Linenhall Arts Centre, Linenhall St, Castlebar, Co Mayo. Until October 1
thelinenhall.com
In an age of material excess, Wicklow-based Polish artist Justyna Gruszczyk dares to opt for next to nothing. She makes map drawings of unknown cities – with water – immerses sculptures and found objects in black, opaque liquid, narrates a dream about a non-existent house and records words in languages (subject to "violence or extinction") that she does not understand.
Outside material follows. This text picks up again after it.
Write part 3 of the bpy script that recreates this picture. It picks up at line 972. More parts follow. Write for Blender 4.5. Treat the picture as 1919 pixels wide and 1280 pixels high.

David Hockney: I draw, I do
The MAC, Edward Street, Belfast Until October 16th
themaclive.com
The first major Irish show devoted to David Hockney, one of the most celebrated, popular living artists, concentrates on his lifelong commitment to drawing and extends from his years at art school in Bradford, through some of his great London graphic work and on to his more recent use of new technologies. A nice primer to the largest ever retrospective of his work scheduled to open next February at Tate Britain.
Thursday
Guitar Through Time
Grand Social, Dublin, 7.30pm, €10
thegrandsocial.ie
Talk about ambitious – for over three hours, this show – featuring a 10-piece band, including brass, violin, flute, Hammond organ and special guests – aims to explore the development of guitar music from early music and classical through to jazz, swing, blues, rock'n'roll and all (or most, as time allows) points beyond. Greensleeves, anyone?
A Great Arrangement
Everyman Theatre. Ends Sep 3 8pm €26/€23
everymancork.com
For all the violence, deaths, defeat and executions, it’s sobering to think that, after the Rising, the worst was still ahead. Patrick Talbot’s new play, introduced earlier this year in Cork and now returning for a national tour including engagements in Cork’s Everyman and Dublin’s Gaiety, rushes straight into a sundered time where others might tread warily, towards the War of Independence and the precipitous events that created both the Irish Free State and the Irish Civil War. It has been telling that, this year, no single figure has been as roundly revisited as that of Roger Casement, a man whose double-agency, politically and sexually, made him more than ripe for reevaluation through various dances, dramas, documentaries and discussions that celebrated 1916.
But Michael Collins, lover, speaker, soldier, statesman and martyr of the Anglo-Irish Treaty, has always been a less complicated romantic protagonist. My guess is we haven’t heard the last from him. Talbot draws from Collins’s famous correspondence with Kitty Kiernan, his galvanising public speeches and the fiery Dáil debate on the Treaty to create the text for this production, performed by Dominic McHale as Collins and Irene Kelleher as Kitty Kiernan with a supporting cast. But if the history of Ireland has always been cradled between high ideals and realities more ragged, this may be the timeliest narrative, a romance of disunity.